Chi scrive ha amato pazzamente,qualche anno fa, “Noi siamo infinito”, film debutto di Steven Chbosky, tratto dal suo omonimo bestseller letterario, romanzo di formazione diventato un cult per migliaia di giovani nel mondo. Ovvio quindi che l’opera seconda da regista del nostro rischiasse di deludere. Invece con “Wonder”, il regista colpisce ancora nel segno, imbastendo un’altra storia di crescita tratta dall’omonimo romanzo di R.J. Palacio.

August, detto Auggie, è un bambino di 10 anni nato con una serie di malformazioni dell’organismo. Quella più visibile è una deformazione del volto, che lo porta ad essere fissato da tutti. Dopo anni di studio casalingo con la mamma (una splendida, intensa Julia Roberts), viene iscritto alla prima media. Chiaramente viene guardato come un mostro da tutti gli altri bambini e diviene oggetto di derisione da parte di alcuni di loro. Nonostante il supporto della sua splendida famiglia-la mamma che ha mollato tutto per seguirlo, il padre amorevole e sempre positivo e la sorella adolescente che lo adora-Auggie soffre molto a causa del suo aspetto fisico, e si sente se’ stesso solo ad Halloween, quando può sembrare mascherato come altri bambini e non è sottoposto allo sguardo (e quindi al giudizio) degli altri. Ma grazie alla sua intelligenza, riuscirà a farsi degli amici, nonostante gli atti di bullismo di cui è vittima.

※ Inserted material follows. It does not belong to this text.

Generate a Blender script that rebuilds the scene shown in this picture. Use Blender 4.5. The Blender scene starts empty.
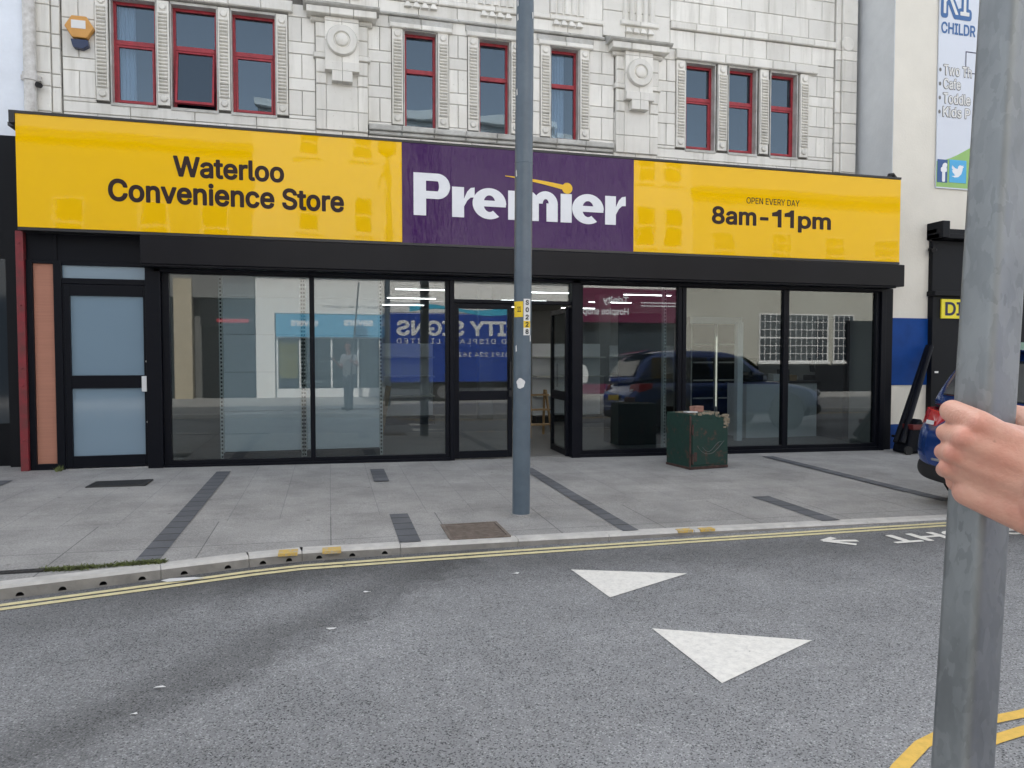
import bpy, bmesh, math, random
import numpy as np
from mathutils import Vector, Matrix
R = math.radians
rnd = random.Random(7)
scene = bpy.context.scene
col = scene.collection

# ------------------------------------------------------------------ camera, world, sun
CAM_H, CAM_Y = 1.30, -9.32
YAW, PITCH, FPX = R(-14.43), R(2.1), 710.0
cam_d = bpy.data.cameras.new('camera'); cam = bpy.data.objects.new('camera', cam_d); col.objects.link(cam)
cam.location = (0, CAM_Y, CAM_H); cam.rotation_euler = (R(90) - PITCH, 0, YAW)
cam_d.sensor_width = 36; cam_d.lens = FPX / 1024 * 36; cam_d.clip_start = 0.05; cam_d.clip_end = 1500
scene.camera = cam
SUN_EL, SUN_AZ = 45, 6          # the sun stands behind the shop (towards +Y), so the street front is in shade
w = bpy.data.worlds.new('World'); scene.world = w; w.use_nodes = True
nt = w.node_tree; nt.nodes.clear()
sky = nt.nodes.new('ShaderNodeTexSky'); sky.sky_type = 'NISHITA'; sky.sun_disc = False
sky.sun_elevation = R(SUN_EL); sky.sun_rotation = R(SUN_AZ); sky.air_density = 1.0; sky.dust_density = 2.5; sky.ozone_density = 1.0
hs = nt.nodes.new('ShaderNodeHueSaturation'); hs.inputs['Saturation'].default_value = 0.30
bg = nt.nodes.new('ShaderNodeBackground'); bg.inputs['Strength'].default_value = 0.13
wo = nt.nodes.new('ShaderNodeOutputWorld')
nt.links.new(sky.outputs[0], hs.inputs['Color']); nt.links.new(hs.outputs[0], bg.inputs[0]); nt.links.new(bg.outputs[0], wo.inputs[0])
sun_d = bpy.data.lights.new('sun', 'SUN'); sun_d.energy = 2.6; sun_d.angle = R(0.8); sun_d.color = (1, .95, .87)
sun = bpy.data.objects.new('sun', sun_d); col.objects.link(sun)
az = R(SUN_AZ); el = R(SUN_EL)
sdir = Vector((math.sin(az) * math.cos(el), math.cos(az) * math.cos(el), math.sin(el)))
sun.rotation_euler = sdir.to_track_quat('Z', 'Y').to_euler()
vs = scene.view_settings; vs.view_transform = 'Standard'; vs.look = 'None'; vs.gamma = 1; vs.use_curve_mapping = False
vs.exposure = 1.62

# ------------------------------------------------------------------ pixel -> point on a plane of the place
def ray(x, y):
    a = (x - 512) / FPX; b = -(y - 384) / FPX
    fy = math.cos(PITCH) + b * math.sin(PITCH); fz = -math.sin(PITCH) + b * math.cos(PITCH)
    c, s = math.cos(YAW), math.sin(YAW)
    return Vector((a * c - fy * s, a * s + fy * c, fz))
def at(x, y, Y=0.0):
    d = ray(x, y); t = (Y - CAM_Y) / d.y
    return Vector((d.x * t, Y, CAM_H + d.z * t))
def near(x, y, depth):           # point at a given distance along the view axis (for the hand)
    return Vector((0, CAM_Y, CAM_H)) + ray(x, y) * depth
def zp(X, Y): return -.0119 * X + .012 * Y - .0374      # shop-side pavement
def zr(X, Y=0): return -.002 * X - .152                # road
def gr(x, y):                    # point of the road seen at a place of the photograph
    d = ray(x, y); t = (-.152 - CAM_H) / (d.z + .002 * d.x); return (d.x * t, CAM_Y + d.y * t)

# ------------------------------------------------------------------ materials
def mat(name, color, rough=.6, metal=0., var=.0, vscale=6., bump=0., bscale=40., coat=0., spec=None, island=0., detail=6, sss=0.,
        col2=None, emit=None, estr=0., stretch=None):
    m = bpy.data.materials.new(name); m.use_nodes = True
    n = m.node_tree.nodes; l = m.node_tree.links; p = n['Principled BSDF']
    p.inputs['Base Color'].default_value = (*color, 1); p.inputs['Roughness'].default_value = rough; p.inputs['Metallic'].default_value = metal
    if coat: p.inputs['Coat Weight'].default_value = coat; p.inputs['Coat Roughness'].default_value = .06
    if spec is not None: p.inputs['Specular IOR Level'].default_value = spec
    if sss: p.inputs['Subsurface Weight'].default_value = sss; p.inputs['Subsurface Radius'].default_value = (.012, .005, .003); p.inputs['Subsurface Scale'].default_value = 1
    if emit: p.inputs['Emission Color'].default_value = (*emit, 1); p.inputs['Emission Strength'].default_value = estr
    tc = n.new('ShaderNodeTexCoord'); src = tc.outputs['Object']
    if stretch:
        mp = n.new('ShaderNodeMapping'); mp.inputs['Scale'].default_value = stretch; l.new(src, mp.inputs[0]); src = mp.outputs[0]
    cur = None
    if var or col2:
        nz = n.new('ShaderNodeTexNoise'); nz.inputs['Scale'].default_value = vscale; nz.inputs['Detail'].default_value = detail; nz.inputs['Roughness'].default_value = .65
        l.new(src, nz.inputs['Vector'])
        rp = n.new('ShaderNodeValToRGB'); rp.color_ramp.elements[0].position = .32; rp.color_ramp.elements[1].position = .7
        lo = col2 if col2 else tuple(c * (1 - var) for c in color); hi = color if col2 else tuple(min(1, c * (1 + var)) for c in color)
        rp.color_ramp.elements[0].color = (*lo, 1); rp.color_ramp.elements[1].color = (*hi, 1)
        l.new(nz.outputs[0], rp.inputs[0]); cur = rp.outputs[0]
    if island:
        g = n.new('ShaderNodeNewGeometry'); mr = n.new('ShaderNodeMapRange'); mr.inputs['To Min'].default_value = 1 - island; mr.inputs['To Max'].default_value = 1 + island * .4
        l.new(g.outputs['Random Per Island'], mr.inputs[0])
        mx = n.new('ShaderNodeMix'); mx.data_type = 'RGBA'; mx.blend_type = 'MULTIPLY'; mx.inputs[0].default_value = 1
        if cur: l.new(cur, mx.inputs[6])
        else: mx.inputs[6].default_value = (*color, 1)
        l.new(mr.outputs[0], mx.inputs[7]); cur = mx.outputs[2]
    if cur: l.new(cur, p.inputs['Base Color'])
    if bump:
        nb = n.new('ShaderNodeTexNoise'); nb.inputs['Scale'].default_value = bscale; nb.inputs['Detail'].default_value = 5
        l.new(src, nb.inputs['Vector'])
        b = n.new('ShaderNodeBump'); b.inputs['Strength'].default_value = 1; b.inputs['Distance'].default_value = bump
        l.new(nb.outputs[0], b.inputs['Height']); l.new(b.outputs[0], p.inputs['Normal'])
    return m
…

L’originalità della bella mano registica di Chbosky sta nel suddividere buona parte del film in altrettanti capitoli intitolati con il nome dei vari personaggi minorenni. Partendo ovviamente dal protagonista, conosciamo così poi sua sorella Via, poco calcolata dalla famiglia, troppo presa dal fratello; il suo amico di scuola Jack Will; Miranda, amica del cuore della sorella ;tutti personaggi descritti a fondo e di cui regista mostra il singolo punto di vista. E inoltre è efficace nel mostrare le fantasie nelle quali Auggie si rifugia nei momenti di crisi, come il sogno di essere un astronauta o quello di incontrare Chewbacca (è un fan di Guerre Stellari). Un film interamente costruito ad altezza di bambino che fa della gentilezza verso gli altri il suo leit motiv. E sebbene il tema della deformazione fisica non sia nuovo al cinema (“The mask” e “The elephant man”), e ben si presti a commuovere facilmente, l’opera di Chbosky non spinge mai l’acceleratore sul pedale della melensaggine, anzi (salvo forse nel finale) mantiene un rigore narrativo che coinvolge e commuove senza mai far piangere a tutti i costi. Merito certo della bella sceneggiatura, ma sicuramente dei suoi protagonisti, in primis il piccolo Jacob Tremblay (già visto nel pluripremiato “Room”) e tutti gli altri ragazzini; della già citata Roberts, sempre più matura ed espressiva nonostante i segni del tempo si notino ormai sul suo bel viso,conferendole però maggiore espressività; di un efficace Owen Wilson, mai così maturo. Un film da vedere insieme ai propri figli, che ha tanto da insegnare e che scalda il cuore.